Acts 1:1-26


The Book of Acts is a declaration of the Word of God which was made known to Luke regarding practices (actions), and this account is not limited only to the twelve who had been chosen by the Lord Jesus Christ during his earthly ministry (Luke was not one of these twelve). It was revealed to Luke after the resurrection of the Lord Jesus Christ whom God raised from among the dead-people, and it includes details regarding the ascension of the resurrected Christ Jesus into heaven, the shedding-forth of the gift of holy spirit on the day of Pentecost, and includes how God’s children lived up-until the time of the Apostle Paul’s heralding-forth of the word pertaining to the kingdom of God from his own hired-house.

Acts 1:1 and 2:

1:1Indeed the first word I made concerning all-things, oh Theophilus, which Jesus began both to do and to teach .2continuously-until which day he was taken-up, having commanded the apostles by means of holy spirit whom he selected-for-himself,

Luke begins by referring back to the book which he had previously written by revelation from God which we sometimes call the “Gospel of Luke.” He also clearly states to whom he is addressing this book: to “Theophilus,” which is a name meaning “God’s loved” or “beloved of God,” and the word “loved” here means the friendly or brotherly kind of love (refer to Luke 1:3).

Indeed, Luke had previously written-down an account about all of the things which Jesus began (started) both to do (perform) and to teach (to instruct) when he was on earth carrying-out his ministry during that time, up to the day when Jesus was taken (received) upwards by God into heaven. Jesus’ ascension happened after Jesus had commanded (charged, enjoined) the apostles concerning certain things which were made known to him by the revelation of information from God through the holy spirit-life which he received when God raised him up giving him his new spiritual body. Jesus had previously selected (chosen, picked out) these twelve men for himself. These men were “apostles” because Jesus sent them forth on specific missions or assignments from himself towards other people.

Let us read two records from the Gospel of Luke: 1) regarding Jesus’ selection of his twelve, and 2) regarding his being taken-up into heaven.

Luke 6:12-16:

And it came-to-pass in those days, that he went out into a mountain to pray, and continued all night in prayer to God.

And when it was day, he called unto him his disciples: and of them he chose twelve, whom also he named apostles;

Simon, (whom he also named Peter,) and Andrew his brother, James and John, Philip and Bartholomew,

Matthew and Thomas, James the son of Alphaeus, and Simon called Zelotes,

And Judas the brother of James, and Judas Iscariot, which also was the traitor.

Luke 24:49-51:

And, behold, I send the promise of my Father upon you: but tarry ye in the city of Jerusalem, until ye be endued with power from on high.

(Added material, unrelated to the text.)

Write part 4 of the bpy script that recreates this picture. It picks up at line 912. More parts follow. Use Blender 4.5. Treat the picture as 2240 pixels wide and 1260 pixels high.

And he led them out as far as to Bethany, and he lifted up his hands, and blessed them.

And it came-to-pass, while he blessed them, he was parted from them, and carried up into heaven.

Returning to the Book of Acts, we read a more detailed account of what the resurrected Christ Jesus said to them before his ascension.

Acts 1:3:

.3to whom also he presented himself living after his suffering in many sure-signs by means of forty days being seen by them and saying the-things concerning the kingdom of God,

It was to these twelve that the resurrected Christ Jesus also caused himself to stand beside or near-by, not as a dead-person but as living (actively being alive, having life) after his suffering. The word “suffering” refers to his experiences, what he was affected by – which included his arrest, being evilly and maliciously treated, his crucifixion, death, and burial.

The resurrected Christ Jesus, having received his new spiritual body, proved in a lot of sure-signs (within the sphere of action of many indubitable evidences, fixed or sure marks being the criteria or standards by which to ascertain the truth) that he was living through/during the period of forty days between his resurrection and his ascension into heaven. The number 40 is significant in-that from God’s point of view it is the period of probation and trial in order to prove a thing as being true.

He did this while causing himself to be seen by the apostles (physically seen with their eyes) and speaking to them the things concerning the kingdom of God (about all that is contained within God’s sovereignty, His kingly or royal dominion and government and rule and territory and power, etc, which of course is holy and spiritual because God is the Holy Spirit).